Bloomberg News

News Corp.'s BSkyB Stake Still Under Scrutiny, Ofcom Says

April 03, 2012

News Corp. still faces regulatory scrutiny over its 39 percent stake in British Sky Broadcasting Group Plc (BSY) amid a U.K. phone-hacking scandal, even after James Murdoch stepped down as chairman of the pay-TV company.

With Murdoch, News Corp.’s deputy chief operating officer, remaining a board member of BSkyB, media watchdog Ofcom will continue to investigate his role, alongside that of the biggest shareholder.

“We continue to gather evidence which may assist us in assessing whether BSkyB is and remains fit and proper to continue to hold its broadcast licences,” Ofcom said today in an e-mailed response to questions. “The licensee, as a corporate body, will include controlling directors and shareholders.”
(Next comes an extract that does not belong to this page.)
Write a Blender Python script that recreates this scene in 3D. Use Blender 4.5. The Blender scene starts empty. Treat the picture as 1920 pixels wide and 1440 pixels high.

Ofcom, which has the ability to revoke a broadcaster’s license, set up a special team to scrutinize News Corp. (NWSA:US) after reporters of its U.K. publishing unit hacked into sources’ phones and bribed police for stories. James Murdoch, son of News Corp. Chief Executive Officer Rupert Murdoch, previously oversaw News Corp.’s U.K. publishing unit News International.

Senior independent director Nicholas Ferguson will replace Murdoch as BSkyB chairman, the pay-TV broadcaster said today. Murdoch will remain a non-executive director of BSkyB.

The phone-hacking scandal prompted News Corp. to drop a 7.8 billion-pound ($12.5 billion) bid to buy all of BSkyB last year and close the News of the World tabloid.